I think it is slightly misleading to compare the additive and multiplicative Haar measures on local fields, although it is possible. Less tangibly, but more indicative of the nature of the situation, is the fact that the multiplicative group of a non-archimedean local field has a unique maximal compact (and open) subgroup, the local units, which (correctly) suggests the normalization of the Haar measure, to give the local units measure 1. In contrast, the additive group of a non-archimedean local field is an ascending union of compact open subgroups.
The story of the measure on the compact A/k is perhaps the story that the absolutely ramified non-archimedean places have their additive measure normalized in a certain way depending on the local "different", and because the global different is the product of the local, and the discriminant-squared is the ideal-norm of the different, amazingly the inherited measure on the quotient A/k is 1.
Rather than choose fundamental domains, the measure on a quotient $G/H$ of abelian topological groups is completely determined by the measure on $G$ and that on $H$, by $\int_G f = \int_{G/H} \int_H f(gh)\,dh\;dg$ for compactly supported continuous $f$.

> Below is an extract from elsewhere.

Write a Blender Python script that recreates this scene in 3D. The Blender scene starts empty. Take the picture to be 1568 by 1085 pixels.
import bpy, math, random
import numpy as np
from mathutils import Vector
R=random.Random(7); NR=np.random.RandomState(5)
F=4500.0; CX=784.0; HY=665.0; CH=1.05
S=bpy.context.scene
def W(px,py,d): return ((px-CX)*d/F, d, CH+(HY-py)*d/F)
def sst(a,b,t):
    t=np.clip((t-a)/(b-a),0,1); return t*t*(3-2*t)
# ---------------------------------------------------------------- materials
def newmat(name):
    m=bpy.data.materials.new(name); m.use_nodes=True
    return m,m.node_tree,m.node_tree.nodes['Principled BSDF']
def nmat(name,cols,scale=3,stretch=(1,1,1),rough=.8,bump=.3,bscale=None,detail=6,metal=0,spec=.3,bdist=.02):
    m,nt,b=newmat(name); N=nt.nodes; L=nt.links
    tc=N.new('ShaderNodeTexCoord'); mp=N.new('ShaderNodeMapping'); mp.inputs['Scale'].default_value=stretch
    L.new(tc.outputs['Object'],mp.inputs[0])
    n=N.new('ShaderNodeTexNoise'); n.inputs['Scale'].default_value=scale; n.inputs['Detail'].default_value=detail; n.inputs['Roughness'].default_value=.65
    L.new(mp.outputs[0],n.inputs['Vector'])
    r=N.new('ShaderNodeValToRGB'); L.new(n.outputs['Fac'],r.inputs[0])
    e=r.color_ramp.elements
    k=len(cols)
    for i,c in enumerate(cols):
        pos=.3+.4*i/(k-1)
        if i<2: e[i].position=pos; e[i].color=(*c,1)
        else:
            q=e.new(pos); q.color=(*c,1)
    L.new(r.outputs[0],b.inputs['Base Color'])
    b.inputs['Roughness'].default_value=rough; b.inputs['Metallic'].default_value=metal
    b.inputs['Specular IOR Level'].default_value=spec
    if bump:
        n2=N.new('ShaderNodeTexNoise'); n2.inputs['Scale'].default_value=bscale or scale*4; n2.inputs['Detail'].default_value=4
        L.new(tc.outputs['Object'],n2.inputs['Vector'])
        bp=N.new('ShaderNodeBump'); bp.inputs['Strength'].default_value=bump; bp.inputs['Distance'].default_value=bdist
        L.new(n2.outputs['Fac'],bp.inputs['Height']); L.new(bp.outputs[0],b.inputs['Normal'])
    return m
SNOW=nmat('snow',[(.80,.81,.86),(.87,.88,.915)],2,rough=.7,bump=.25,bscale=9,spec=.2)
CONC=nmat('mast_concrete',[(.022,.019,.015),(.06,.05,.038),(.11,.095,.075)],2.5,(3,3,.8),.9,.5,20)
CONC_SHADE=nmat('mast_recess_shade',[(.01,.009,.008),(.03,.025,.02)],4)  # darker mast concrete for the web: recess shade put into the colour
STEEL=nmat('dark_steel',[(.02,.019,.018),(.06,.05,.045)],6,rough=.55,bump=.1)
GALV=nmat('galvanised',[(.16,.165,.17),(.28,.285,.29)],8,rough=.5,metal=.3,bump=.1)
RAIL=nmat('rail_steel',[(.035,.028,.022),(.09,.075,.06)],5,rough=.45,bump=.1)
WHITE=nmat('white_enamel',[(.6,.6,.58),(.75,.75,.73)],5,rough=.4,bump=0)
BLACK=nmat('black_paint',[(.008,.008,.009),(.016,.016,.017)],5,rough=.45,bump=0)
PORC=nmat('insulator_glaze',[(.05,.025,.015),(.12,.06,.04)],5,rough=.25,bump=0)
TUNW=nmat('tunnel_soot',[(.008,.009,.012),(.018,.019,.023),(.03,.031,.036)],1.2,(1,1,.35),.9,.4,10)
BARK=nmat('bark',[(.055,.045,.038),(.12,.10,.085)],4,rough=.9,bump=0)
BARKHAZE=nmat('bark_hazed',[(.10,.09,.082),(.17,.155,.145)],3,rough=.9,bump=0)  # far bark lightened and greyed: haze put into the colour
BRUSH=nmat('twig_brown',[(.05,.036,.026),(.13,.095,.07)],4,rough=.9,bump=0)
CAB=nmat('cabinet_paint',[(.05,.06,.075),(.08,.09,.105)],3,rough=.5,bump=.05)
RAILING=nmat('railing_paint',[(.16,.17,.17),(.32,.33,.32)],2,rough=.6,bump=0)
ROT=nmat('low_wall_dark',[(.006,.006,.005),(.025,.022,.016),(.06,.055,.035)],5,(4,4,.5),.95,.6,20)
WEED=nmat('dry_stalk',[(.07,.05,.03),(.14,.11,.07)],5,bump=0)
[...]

The measure on the ideles is determined by the local measures everywhere, which at finite places give the local units measure 1. Then $J/k^\times$ has a uniquely-determined measure determined by counting measure on $k^\times$ and the measure on $J$. Then $(J/k^\times)/(J^1/k^\times)\approx (0,+\infty)$ is given the usual measure $dx/x$ via that natural isomorphism. By the relation of measures, as above, this uniquely specifies the measure on $J^1/k^\times$.
It is a further exercise to show that with this canonically defined measure the total measure of $J^1/k^\times$ is the usual $2^{r_1}(2\pi)^{r_2}hR/D^{1/2}w$.